Melting glaciers to contribute 12cm to world sea-level increases by 2100
By ANITuesday, January 11, 2011
LONDON - A new study has found that melt off from small mountain glaciers and ice caps will contribute about 12 centimetres to world sea-level increases by 2100.
Scientists from the University of British Columbia said the largest contributors to the projected world sea level increase are glaciers in Arctic Canada, Alaska and landmass bound glaciers in the Antarctic.
Glaciers in the European Alps, New Zealand, the Caucasus, Western Canada and the Western United Sates, though small absolute contributors to global sea-level rise, are projected to lose more than 50 percent of their current ice volume.
Currently, melt from smaller mountain glaciers and ice caps is responsible for a disproportionately large portion of sea level increases, even though they contained less than 1 percent of water in glacier ice.he scientists arrived at their conclusions by modelling volume loss and melt off from 120,000 mountain glaciers and ice caps. It is one of the first to provide detailed projections by region.
However, their projections don’t include glacier calving - the production of icebergs.
“There is a lot of focus on the large ice sheets but very few global scale studies quantifying how much melt to expect from these smaller glaciers that make up about 40 percent of the entire sea-level rise that we observe right now,” said lead author Valentina Radic.
Increases in sea levels caused by the melting of the Greenland and Antarctic ice sheets, and the thermal expansion of water, are excluded from the results.
Radic and her colleague Regine Hock of the University of Alaska, Fairbanks, modelled future glacier melt based on temperature and precipitation projections from 10 global climate models used by the Intergovernmental Panel on Climate Change.
“While the overall sea level increase projections in our study are on par with IPCC studies, our results are more detailed and regionally resolved,” said Radic.

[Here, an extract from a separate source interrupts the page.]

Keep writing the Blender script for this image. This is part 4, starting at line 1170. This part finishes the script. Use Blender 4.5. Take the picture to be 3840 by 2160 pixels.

“This allows us to get a better picture of projected regional ice volume change and potential impacts on local water supplies, and changes in glacier size distribution,” she said.
Global projections of sea level rises from mountain glacier and ice cap melt from the IPCC range between seven and 17 cm by the end of 2100.
Radic’s projections are only slightly higher - in the range of seven to 18 cm.
However, the new projections include detailed projection of melt off from small glaciers surrounding the Greenland and Antarctic ice sheets, which have so far been excluded from, or only estimated in, global assessments.